The group, predominantly American but spanning multiple nationalities, organized through WhatsApp and plans to register as a formal association, according to Expresso.
The law, passed 152-64 on April 1 after a deal between the governing Social Democratic Party (PSD) and Chega, doubles the naturalization timeline from five to ten years for most foreign nationals. Citizens of the European Union (EU) and the Community of Portuguese Language Countries (CPLP) member states face a seven-year requirement.
The law contains no formal transitional regime, and the residency clock now starts when the Agency for Integration, Migration and Asylum (AIMA) issues a residence permit, not when an application is submitted.
Madalena Monteiro, founder of Liberty Legal, noted that current pending residency applications benefit from the existing counting mechanism. For future applications, she maintained, the clock “must count from the day after the public administration fails the decision deadline.”
Multiple law firms represent the affected investors, though most are advising clients to wait for final implementing regulations before filing. One unidentified member of the group told Expresso the investors intend to “exhaust the Portuguese legal system and then assess what legal avenues exist at the European level.”
Beyond the lawsuit, the law is already producing a chilling effect. Existing investors are canceling pending applications, and the legislation is deterring potential new applicants who had planned to invest in Portugal, Expresso reports.
“Legal Stability Must Prevail”
Monteiro, the lawyer who filed a golden visa investors’ amicus curiae brief to the Constitutional Court in December, said the amendment “once again shows that structural rule-of-law matters cannot be handled according to political or media cycles.”
When the legitimate expectations of thousands of people and Portugal’s international credibility are at stake, she argued, “legal stability and the protection of legitimate trust must prevail over rushed solutions.”
Monteiro noted that many affected individuals “simply cannot accept such a significant change to the rules in the middle of the game.”
A number are already seeking to organize legal actions, both collectively and individually, “in the hope that the courts will safeguard their positions and uphold fundamental principles of legal certainty and legitimate expectations.” She confirmed she is “already outlining the legal grounds and structure of the actions to be submitted.”

The Legitimate Expectations Argument
Sara Sousa Rebolo, partner and co-founder of Prime Legal, framed the legal case in terms of what she called the “successive formation of a legal position.”
Residence and nationality are distinct legal realities, she acknowledged, and there is no automatic right to citizenship. But naturalization by residence “must be understood as the outcome of a complex legal process formed over time,” she said. “Legal residence is not peripheral to naturalization; it is its structural prerequisite.”
That successive formation creates, “at the very least, a qualified legitimate expectation deserving legal protection,” Rebolo argued.
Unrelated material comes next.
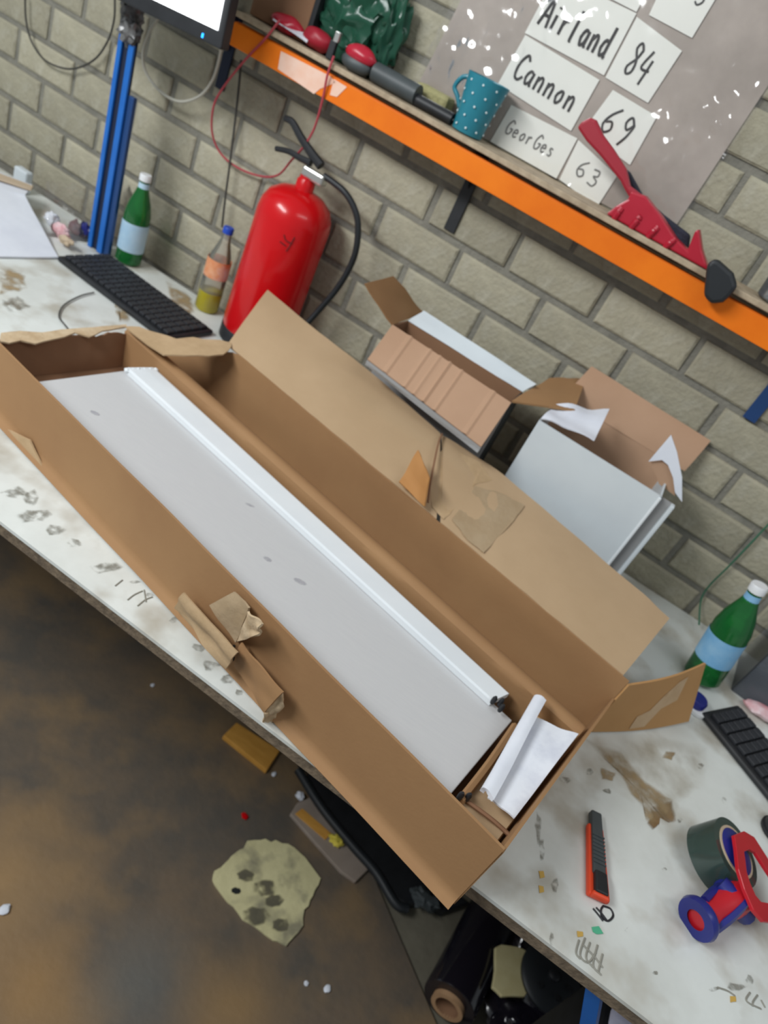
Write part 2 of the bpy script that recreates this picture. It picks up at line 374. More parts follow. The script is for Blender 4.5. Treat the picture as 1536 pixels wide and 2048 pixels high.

She pointed to the state’s own conduct as reinforcement: the former SEF website expressly referred to the possibility of acquiring Portuguese nationality through the golden visa residence route.
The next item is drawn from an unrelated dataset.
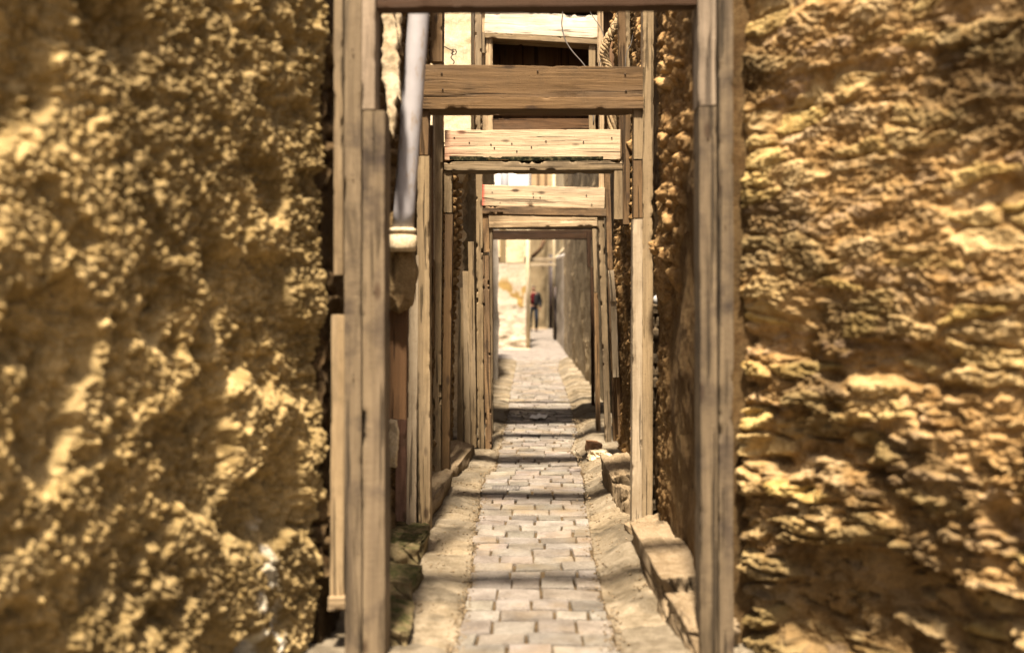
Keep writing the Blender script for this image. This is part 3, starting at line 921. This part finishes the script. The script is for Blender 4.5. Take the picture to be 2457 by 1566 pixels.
# pale plaster slab left on the wall near the mouth
def flake(name, outline, Y, thick, mat, parent=None, seed=0):
    """broken plaster slab: outline in metres on a sheet facing the lane, thick, rough face"""
    bm = bmesh.new()
    vs = [bm.verts.new((P(x, y, Y)[0], Y, P(x, y, Y)[2])) for x, y in outline]
    f = bm.faces.new(vs)
    r = bmesh.ops.extrude_face_region(bm, geom=[f])
    for v in [g for g in r['geom'] if isinstance(g, bmesh.types.BMVert)]: v.co.y += thick
    bmesh.ops.triangulate(bm, faces=bm.faces[:])
    for _ in range(4):
        bmesh.ops.subdivide_edges(bm, edges=[e for e in bm.edges if e.calc_length() > .02], cuts=1)
        bmesh.ops.triangulate(bm, faces=[q for q in bm.faces if len(q.verts) > 3])
    bmesh.ops.recalc_face_normals(bm, faces=bm.faces[:])
    Q = np.array([v.co for v in bm.verts])
    d = fbm(Q[:, 0] * 14, Q[:, 2] * 9, .2, 4, seed) * .012
    d2 = fbm(Q[:, 0] * 20 + 9, Q[:, 2] * 20, .2, 3, seed + 2) * .012
    for v, a_, b_ in zip(bm.verts, d, d2): v.co.y += a_; v.co.x += b_
    me = bpy.data.meshes.new(name); bm.to_mesh(me); bm.free()
    return link(name, me, mat, parent)
o = flake('plaster_patch', [(918, 20), (944, 10), (951, 90), (957, 160), (958, 215), (961, 245), (950, 225), (946, 300), (938, 330), (928, 270), (924, 215), (917, 190), (919, 100)], 5.0, .05, M['plaster'], aw, 3)
o.location = -aw.location
o = flake('plaster_patch', [(949, 10), (963, 8), (962, 60), (960, 108), (953, 80)], 5.1, .05, M['plaster'], aw, 6); o.location = -aw.location
o = flake('plaster_patch', [(931, 1008), (948, 1010), (956, 1040), (952, 1080), (948, 1122), (934, 1120), (930, 1060)], 5.9, .06, M['plaster'], aw, 9); o.location = -aw.location
br = empty('old_board', (-.88, 6.05, 0), 'narrow board with faded red paint leaning on the wall beside the pipe frame', 'board')
post(br, 'board', 962, 960, 26, 1000, 1250, 6.0, .05, wood('faded_red_board', (.13, .065, .045), (.26, .15, .10), dirt_amt=.7))

# broken brick panel behind the second frame's right posts
def brick_disp(u, v):
    r_ = np.floor(v / .082); q = u / .11 + .5 * (r_ % 2); cc_ = np.floor(q)
    fu = q - cc_; fv = v / .082 - r_
    e = np.minimum(sstep(0, .1, np.minimum(fu, 1 - fu)), sstep(0, .12, np.minimum(fv, 1 - fv)))
    rnd = ((r_ * 12.9898 + cc_ * 78.233) * .61803) % 1.0
    h = .02 * e + .02 * rnd * e - np.where(rnd < .2, .07, 0) + .012 * fbm(u * 14, v * 14, .2, 4, 3)
    t = .8 + .4 * rnd
    return h, np.stack([t, t * .97, t * .9], -1)
me = wall_mesh('brick_panel', (.66, 6.66), (.90, 6.66), .1, 1.55, .008, brick_disp, .12, -1)
tag(link('brick_panel', me, M['kerb']), 'narrow crumbling brick panel with dark gaps, behind the pale posts of the brown-beam frame', 'panel')
tag(link('plastic_cup', lathe_at(P(1576, 719, 6.5), [(.006, -.03), (.018, -.026), (.024, -.01), (.024, .008), (.018, .022), (.006, .03)], 14, 2, .1), M['whitecup']), 'small white plastic cap wedged in the rubble wall', 'cap')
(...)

When the program launched, Rebolo noted, the naturalization period was six years; it was later reduced to five. “It was entirely legitimate for investors to understand that the relevant period for citizenship would correspond to the legal timeframe associated with that residence path,” she said.
State Delays as the Core Problem
Rebolo placed responsibility on AIMA’s administrative backlogs, a problem lawyers have been raising for years. “Many applicants have waited three, four, or five years for SEF/AIMA to act, for reasons attributable not to them, but to lack of resources, institutional support, clear guidance, and administrative capacity,” she observed.
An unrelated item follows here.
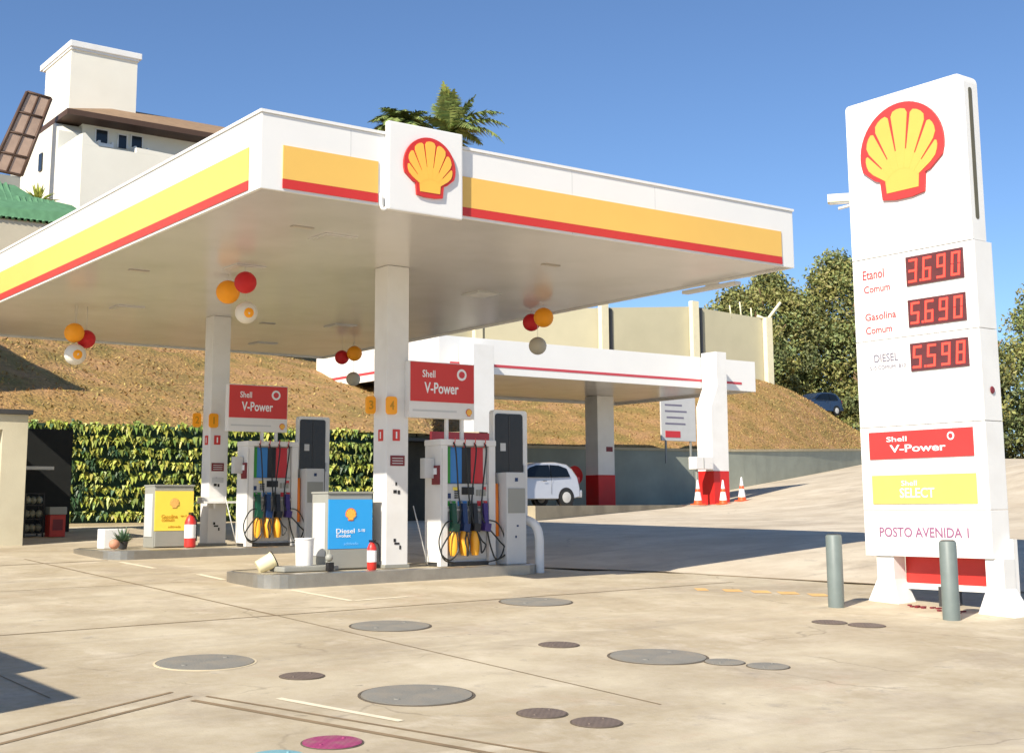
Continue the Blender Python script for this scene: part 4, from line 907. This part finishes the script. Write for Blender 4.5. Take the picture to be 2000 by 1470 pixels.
for (a0, a1, b0, b1) in ((16.85, 17.3, 15.2, 15.82), (17.75, 18.07, 15.22, 15.75), (18.28, 18.7, 15.35, 15.8)):
    m = MB(); plate(m, Face('y', 50.0), a0, a1, b0, b1, .002, .03); w_ = m.build('window', GLS, hs)
    m = MB(); F_ = Face('y', 50.0); plate(m, F_, a0-.05, a1+.05, b1, b1+.05, .002, .06); plate(m, F_, a0-.05, a0-.002, b0, b1-.001, .002, .06); plate(m, F_, a1+.002, a1+.05, b0, b1-.001, .002, .06); m.build('window_frame', WHITE, w_)
for a in (17.1, 18.55):
    m = MB(); m.box(a-.28, a+.32, 49.55, 49.98, 15.05, 15.20, bev=.02); m.box(a-.28, a-.2, 49.55, 49.98, 15.201, 15.28); m.box(a+.24, a+.32, 49.55, 49.98, 15.201, 15.28); m.build('flower_box', WHITE, hs)
m = MB(); m.box(15.28, 15.338, 51.6, 52.0, 14.3, 15.0); m.build('side_window', GLS, hs)
m = MB(); m.prism([V(18.4, 46.98, 14.1), V(18.9, 46.98, 14.2), V(19.6, 46.98, 13.3), V(19.2, 46.98, 13.2)], (0, .015, 0)); m.build('wall_patch', GREY, hs)  # slanting grey patch on the terrace wall
# sloping glazed pergola roof at the left
pg = root('glazed_pergola', (14, 50, 13), 'steep brown framed glazed roof leaning beside the white house', 'pergola')
PT = [V(14.15, 50, 16.85), V(15.05, 50, 16.75), V(13.98, 49.6, 13.45), V(12.9, 49.6, 13.55)]
def lerp2(u, v): return PT[0].lerp(PT[1], u).lerp(PT[3].lerp(PT[2], u), v)
m = MB()
for u in (0, .5, 1): m.tube([lerp2(u, 0), lerp2(u, 1)], .07 if u != .5 else .045, 4)
for v in (0, .26, .52, .78, 1): m.tube([lerp2(0, v), lerp2(1, v)], .06, 4)
m.build('frame', HF, pg)
m = MB(); m.prism([lerp2(.02, .01), lerp2(.98, .01), lerp2(.98, .99), lerp2(.02, .99)], (0, .05, 0)); m.build('glazing', mat('pergola_glass', rgb(176, 150, 130), .3, var=.2, scale=1.5), pg)
m = MB(); m.box(12.9, 13.95, 49.6, 50.2, 12.4, 13.4); m.build('pergola_base', GREY, pg)
# green tiled roof and beige wall below
GRN = mat('green_roof_tile', rgb(90, 134, 98), .6, var=.2, scale=4)
gh = root('green_roof_house', (10, 45, 9.5), 'low beige house with a green ribbed roof at the left', 'house')
m = MB(); m.box(2, 13.5, 44.06, 48, 8.5, 10.62); m.build('wall', mat('beige_wall', rgb(206, 196, 172), .85, var=.06, scale=1.2), gh)
m = MB(); P = [V(2, 44.0, 10.47), V(14.0, 44.0, 10.55), V(14.45, 44.0, 11.02), V(14.4, 44.9, 11.40), V(13.2, 45.3, 11.62), V(12.75, 46, 12.1), V(2, 46, 12.1)]
m.prism(P, (0, 0, .08))
for k in range(60):
    x = 2+.2*k; m.tube([V(x, 43.98, 10.56), V(x+.05, 45.2 if x > 12.5 else 46.0, (11.5 if x > 12.5 else 12.1)+.10)], .06, 5)
m.build('roof', GRN, gh)
o = root('garden_shrub', (13.6, 45.6, 11), 'spiky yellow green plant beside the white house wall', 'shrub')
MB().tube([(13.45, 45.8, 10.8), (13.5, 45.8, 11.7)], .05, 6).build('stem', HF, o)
m = MB()
for k in range(110):
    a = random.uniform(0, 6.28); e = random.uniform(.1, 1.5); l = random.uniform(.4, .9); d = V(math.cos(a)*math.cos(e), math.sin(a)*math.cos(e), math.sin(e)); s_ = V(-d.y, d.x, 0).normalized()*.05; p = V(13.5, 45.8, 11.6); q = p+d*l
    m.quad(p-s_*.4, p+d*l*.5-s_, q+V(0, 0, -.1), p+d*l*.5+s_)
m.build('foliage', LY, o)
# unseen building added outside the frame to cast shade on the bank
nb = root('shade_building', (0, 36, 3), 'unseen plain building added beyond the left edge to shade the bank', 'building')
m = MB(); m.box(-6, 3.0, 32.5, 40, 2.5, 11.7); m.build('wall', HW, nb); m = MB(); m.box(-6.1, 3.1, 32.4, 40.1, 11.702, 11.9); m.build('roof', HR, nb)

# concrete panel wall on the ridge
PANEL = mat('precast_panel', rgb(184, 178, 150), .85, var=.06, scale=.5, dirt=(.38, .34, .26, 1), dirt_amt=.25, dscale=.35)
POSTM = mat('cream_post', rgb(232, 224, 190), .8, var=.05)
pw = root('concrete_wall', (52, 58, 8.5), 'tall grey precast wall with cream posts on top of the bank', 'wall')
WP = [(33, 62.0), (42.84, 61.2), (49.4, 57.8), (55.5, 56.55), (61.28, 55.98)]
WT = [11.8, 12.2, 12.62, 13.05, 12.7]
for i in range(len(WP)-1):
    a = V(*WP[i], 0); b = V(*WP[i+1], 0); d = (b-a).normalized(); s_ = V(-d.y, d.x, 0)*.08
    m = MB(); pts = [a, b]
    lo = 7.5; A = [V((a-s_).x, (a-s_).y, lo), V((b-s_).x, (b-s_).y, lo), V((b-s_).x, (b-s_).y, WT[i+1]-.15), V((a-s_).x, (a-s_).y, WT[i]-.15)]
    m.prism(A, s_*2); m.build('wall_panel', PANEL, pw)
for i, (x, y) in enumerate(WP[1:]):
    m = MB(); m.box(x-.26, x+.26, y-.42, y-.09, 7.5, WT[i+1]+(.15 if i < 3 else -.1)); m.build('post', POSTM, pw)
    if i < 3:
        m = MB(); m.box(x+.42, x+.66, y-.30, y-.12, 7.5, WT[i+1]-.2); m.build('post_gap', DGREY, pw)  # dark strip drawn as the gap right of each post
m = MB(); x, y, z = 61.28, 55.8, 12.6
m.tube([(x, y, z-.2), (x+.9, y-.4, z+1.0)], .10, 6); m.tube([(x, y, z-.1), (x-.6, y+.2, z+.1)], .09, 6); m.build('barbed_arm', POSTM, pw)
for k in range(3):
    px_ = 58.6+.9*k; m = MB(); m.tube([(px_, 56.2, 12.3), (px_+random.uniform(-.2, .2), 56.2, 13.2+.3*(k % 2))], .045, 5); m.build('fence_stake', POSTM, pw)

# ---------------------------------------------------------------- street lamp behind the price sign
sl = root('street_lamp', (33.2, 23.9, gz(33.2, 23.9)), 'street lamp head on an arm left of the price sign', 'street lamp')
MB().tube([(32.0, 24.2, gz(32, 24.2)), (32.0, 24.2, 9.95)], .08, 8).build('pole', LGREY, sl)
MB().tube([(32.0, 24.2, 9.9), (31.3, 24.95, 10.02)], .05, 6).build('arm', LGREY, sl)
m = MB(); Mz = Matrix.Rotation(math.atan2(-.56, .45), 3, 'Z'); m.obox(V(31.08, 25.18, 10.17), (.72, .3, .24), Mz); hd = m.build('lamp_head', POSTM, sl)
m = MB(); m.obox(V(31.08, 25.18, 10.03), (.62, .22, .03), Mz); m.obox(V(31.15, 25.0, 9.9), (.5, .18, .05), Mz @ Matrix.Rotation(R(-12), 3, 'Y')); m.build('lamp_lens', WHITE, hd)

# ---------------------------------------------------------------- trees
BARK = mat('bark', rgb(150, 122, 92), .9, var=.25, scale=4, bump=.4)
TL = [mat('tree_leaf_olive', (.25, .245, .07), .6, island=.2), mat('tree_leaf_dark', (.12, .14, .05), .6, island=.25), mat('tree_leaf_green', (.20, .24, .08), .6, island=.22)]
def tree(x, y, z, h, rad, label, nclump=60, nleaf=110, leafs=.32, seed=1, mi=0, low=.25, name='tree'):
    rs = random.Random(seed); o = root(name, (x, y, z), label, 'tree' if name == 'tree' else 'bush', 'trees beyond the bank' if name == 'tree' else 'bushes along the upper road')
    m = MB(); tips = []
    top = V(x+rs.uniform(-.5, .5), y, z+h*.55)
    m.tube(curve([(x, y, z-1), (x+rs.uniform(-.3, .3), y, z+h*.25), top]), .2, 8, radii=[.30-.17*k/12 for k in range(13)])
    for k in range(9):
        a = rs.uniform(0, 6.28); st = V(x, y, z+h*rs.uniform(.15, .5)); en = V(x+math.cos(a)*rad*.8, y+math.sin(a)*rad*.8, z+h*rs.uniform(.45, .85))
        mid = st.lerp(en, .5)+V(rs.uniform(-.5, .5), rs.uniform(-.5, .5), rs.uniform(-.5, .2)); cv_ = curve([st, mid, en], 5)
        m.tube(cv_, .1, 6, radii=[.15-.11*k/(len(cv_)-1) for k in range(len(cv_))])
    m.build('trunk', BARK, o)
    L_ = [([], []), ([], []), ([], [])]; nclump = int(nclump*1.35); leafs *= 1.12
    for c in range(nclump):
        u = rs.random(); th = rs.uniform(0, 6.28); zz = low+(1-low)*rs.random(); prof = math.sin(math.pi*min(1, max(.05, (zz-low)/(1-low)*.82+.16)))
        rr = rad*prof*math.sqrt(rs.uniform(.15, 1)); cc = V(x+rr*math.cos(th), y+rr*math.sin(th), z+h*zz*.95); cr_ = rad*rs.uniform(.14, .30)
        mk = rs.choices((mi, (mi+1) % 3, (mi+2) % 3), (.5, .25, .25))[0]; v, f = L_[mk]
        for k in range(nleaf):
            d = V(rs.gauss(0, 1), rs.gauss(0, 1), rs.gauss(0, .7)); d = d.normalized()*cr_*rs.uniform(.3, 1.1)**.6; p = cc+d
            n1 = V(rs.gauss(0, 1), rs.gauss(0, 1), rs.gauss(0, 1)).normalized(); n2 = n1.cross(V(rs.gauss(0, 1), rs.gauss(0, 1), rs.gauss(0, 1))).normalized(); s_ = leafs*rs.uniform(.5, 1.1)
            b = len(v); v += [p-n1*s_, p-n2*s_*.45, p+n1*s_, p+n2*s_*.45]; f.append((b, b+1, b+2, b+3))
    allv = []; allf = []; mi_ = []
    for q in range(3):
        b = len(allv); allv += L_[q][0]; allf += [tuple(i+b for i in f_) for f_ in L_[q][1]]; mi_ += [q]*len(L_[q][1])
    me = bpy.data.meshes.new('crown'); me.from_pydata(allv, [], allf)
    for t_ in TL: me.materials.append(t_)
    me.polygons.foreach_set('material_index', mi_); link_mesh('crown', me, o)
    return o
tree(69.5, 66.0, 6.5, 10.0, 4.2, 'low olive tree above the end of the precast wall', 110, 190, .165, 3, 0, .1)
tree(73.5, 66.5, 6.5, 12.0, 4.6, 'brownish tree rising right of the precast wall end', 130, 200, .165, 31, 0, .05)
tree(77.5, 63.5, 6.5, 13.2, 4.8, 'tall olive tree behind the grassy mound', 140, 200, .165, 5, 0, .05)
tree(81.5, 61.5, 5.5, 14.5, 4.8, 'tall olive tree just left of the price sign', 140, 200, .17, 8, 2, .05)
tree(76.5, 57.8, 4.5, 7.5, 3.6, 'lower dark tree beside the price sign base', 110, 190, .15, 12, 1, .0)
tree(82.5, 56.5, 4.0, 10.0, 4.5, 'broad tree hidden mostly by the price sign', 90, 150, .2, 15, 0, .0)
tree(88.0, 52.5, 3.4, 14.6, 4.4, 'dark green tree right of the price sign', 130, 200, .165, 21, 2, .0)
tree(94.0, 50.0, 3.4, 16.6, 4.8, 'tall tree cut by the right edge', 120, 190, .17, 23, 1, .0)
for k, (x, y, h_, rd, sd_) in enumerate(((84.5, 51.3, 3.4, 2.6, 41), (88.5, 50.6, 3.0, 2.6, 42), (92.5, 48.6, 3.6, 2.8, 43), (80.5, 54.6, 3.2, 2.4, 44), (96.5, 46.5, 3.4, 2.8, 45))):
    tree(x, y, gz(x, y)-.3, h_, rd, ('low brown bush right of the price sign edge', 'low dark bush under the dark green tree', 'low bush beneath the tall tree at the right edge', 'low bush hidden behind the price sign', 'low bush cut by the right edge of the photo')[k], 50, 170, .13, sd_, 1, -.05, 'bush')
# palms behind the main canopy
PF = mat('palm_frond', (.22, .27, .08), .5, island=.35); PFY = mat('palm_frond_yellow', (.30, .32, .07), .5, island=.3)
def palm(x, y, z, zt, label, fr, L0, seed, leafw=.055):
    rs = random.Random(seed); o = root('palm_tree', (x, y, z), label, 'palm tree', 'palms behind the main canopy')
    m = MB(); m.tube(curve([(x-.3, y, z), (x-.1, y, (z+zt)/2), (x, y, zt)]), .2, 10, radii=[.24-.09*k/12 for k in range(13)]); m.build('trunk', BARK, o)
    for a, e, l, yl in fr:
        d = V(math.cos(a), math.sin(a), 0); p = V(x, y, zt); pts = []; el = e
        n = 16; v = []; f = []
        for k in range(n+1):
            pts.append(p.copy()); dirv = d*math.cos(el)+V(0, 0, math.sin(el)); p = p+dirv*(l/n); el -= 1.5/n*(1.1 if e < 1.2 else .35)
        sd_ = V(-d.y, d.x, 0)
        for k in range(1, n+1):
            for h_ in range(4):
                q = pts[k-1].lerp(pts[k], h_/4); t = k/n; ll = L0*(math.sin(math.pi*min(1, t*.9+.12)))*rs.uniform(.8, 1.1)
                for sg in (-1, 1):
                    dd = (sd_*sg+(pts[k]-pts[k-1]).normalized()*.6+V(0, 0, rs.uniform(-.7, .1))).normalized(); w = (pts[k]-pts[k-1]).normalized()*leafw
                    b = len(v); v += [q-w, q+w, q+dd*ll+V(0, 0, -.12*ll)]; f.append((b, b+1, b+2))
        me = bpy.data.meshes.new('frond'); me.from_pydata(v, [], f); me.materials.append(PFY if yl else PF); link_mesh('frond', me, o)
rp_ = random.Random(3)
palm(44.6, 66.4, 9.0, 24.1, 'taller palm with one upright pale frond behind emblem block', [(-2.6, 1.5, 3.6, 1), (-2.3, 1.4, 3.2, 1), (-2.0, 1.3, 3.0, 1)]+[(k*.42+rp_.uniform(-.1, .1), rp_.choice((.2, .6, .95, 1.2)), rp_.uniform(2.6, 3.4), 0) for k in range(16)]+[(-.92, .75, 4.6, 0), (-.8, 1.05, 4.3, 0), (-1.05, .45, 4.6, 0)], .95, 4, .08)
palm(42.1, 67.8, 9.0, 24.6, 'shorter bushy palm left of the taller palm', [(k*.30, .3+.9*((k*7) % 5)/5, rp_.uniform(2.2, 2.9), 0) for k in range(36)], .7, 9, .08)

# ---------------------------------------------------------------- unseen double board added at left to cast the foreground shade
o = root('shade_caster', (0, 10.8, -.4), 'unseen double board added beyond the left edge to shade the foreground', 'shade_board')
m = MB(); m.box(-.15, -.07, 9.25, 10.70, .55, 2.66); m.box(-.15, -.07, 10.703, 12.6, .55, 2.92); m.build('shade_board', WHITE, o)
for y in (9.5, 11.0, 12.4):
    m = MB(); m.box(-.16, -.06, y-.04, y+.04, -.6, .549); m.build('leg', GREY, o)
Previous applicants may now need double the years to reach Portuguese citizenship, Rebolo said, when the legal framework in force at the beginning of their process pointed to a five- or six-year horizon.
“It is not legally neutral for the same state to have benefited from the investment, delayed the process, and then sought to shift the consequences of that delay onto individuals by retroactively worsening their path to citizenship,” she argued.
Legal Avenues
Rebolo outlined several paths under consideration: state liability claims for damages arising from the political-legislative function, challenges to the legality and constitutionality of the relevant provisions before national courts, potential review by the Constitutional Court, and recourse to the European Court of Human Rights once domestic remedies are exhausted.
Should the new regime result in some applicants facing effective residence periods exceeding ten years for nationality purposes, she added, questions may also arise regarding compatibility with the European Convention on Nationality.
She cautioned that “this is not a simple or uncontested matter.” Nationality remains a core sovereign prerogative, and the legislature has broad discretion to define the conditions for acquiring citizenship, a point the Constitutional Court recently reaffirmed.
The legal question, she said, “will be whether, in these specific circumstances, that discretion was exercised within constitutional and conventional limits, or whether those limits were exceeded.”
Credibility at Stake
The consequences extend beyond the investors themselves. “The real test is whether Portugal wishes to remain a legally predictable jurisdiction, capable of respecting the trust it creates among those who invest, organize their lives, and make long-term decisions based on the legal framework in force,” Rebolo observed. “If the state can delay procedures for years and then change the rules to the detriment of those affected, the damage will not be limited to these applicants. It will affect the credibility of the Portuguese legal system as a whole.”
“We are talking about families who trusted Portugal,” Rebolo noted, “made significant investments, and structured their long-term ‘Plan B’ around a legal framework promoted and maintained by the Portuguese state.” The widespread sense of frustration and betrayal, she concluded, “is not only understandable; it is legitimate.”